Sunday, November 16

 

St. Margaret of Scotland, today's saint

Haggis and Goulash

Today on the church calendar is set aside in honor of St. Margaret of Scotland, who wasn't really Scottish. She's quite a lady. She was actually a curious mix of Saxon and Hungarian, and only Scottish by marriage. Not only that, but she was related to Bl. Gisele, the wife of St. Stephen, the Apostolic King of Hungary, and her uncle was St. Edward the Confessor. She ended up married to Malcolm III of Scotland, whose previous wife had been named Ingibjorg for some reason.

In addition to the standard pious prayer life and various other Catholic queenly thingies, she also gave great support to the Faith in her adopted country, founded monasteries and churches left and right and also managed to get her jeweled gospel book dropped into a river. It was miraculously recovered undamaged, though the English stole it and stuck it in some cupboard at the Bodeleian Library. Typical.

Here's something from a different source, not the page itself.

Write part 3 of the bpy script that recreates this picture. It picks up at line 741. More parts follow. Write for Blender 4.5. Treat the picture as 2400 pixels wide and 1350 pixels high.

She helped introduce continental fashion and manners, English-style parliaments, feudalism, Benedictines and foreign merchants into Scotland. Not too shabby, and on top of that, her youngest son, David, was made a saint as well. She also foretold the day of her death, this day in 1093, four days after those of her husband and one of her sons. Her life was written by Turgot of Durham or the monk Theodoric, who is described, perhaps as an understatement, as "somewhat obscure." Rather more mystifying is that her chapel in Edinburgh Castle was at one time, technically speaking, part of Nova Scotia. You know, the one in Canada.

A relic of her head was kept by the Jesuits at Douai, where it got trashed during the French Revolution. It seems the rest of her (and her husband, Malcolm) ended up in an urn in the Escorial, though when Bishop Gillies of Edinburgh asked for them back, nobody in Spain could remember where they'd put them only four hundred years earlier.

Anyway, check out her biography here and also here, and don't forget to ask for her prayers today, even if the feast is occulted by the celebration of Sunday. And if any of you people get some nutty idea about tossing the caber around, well, on your head be it.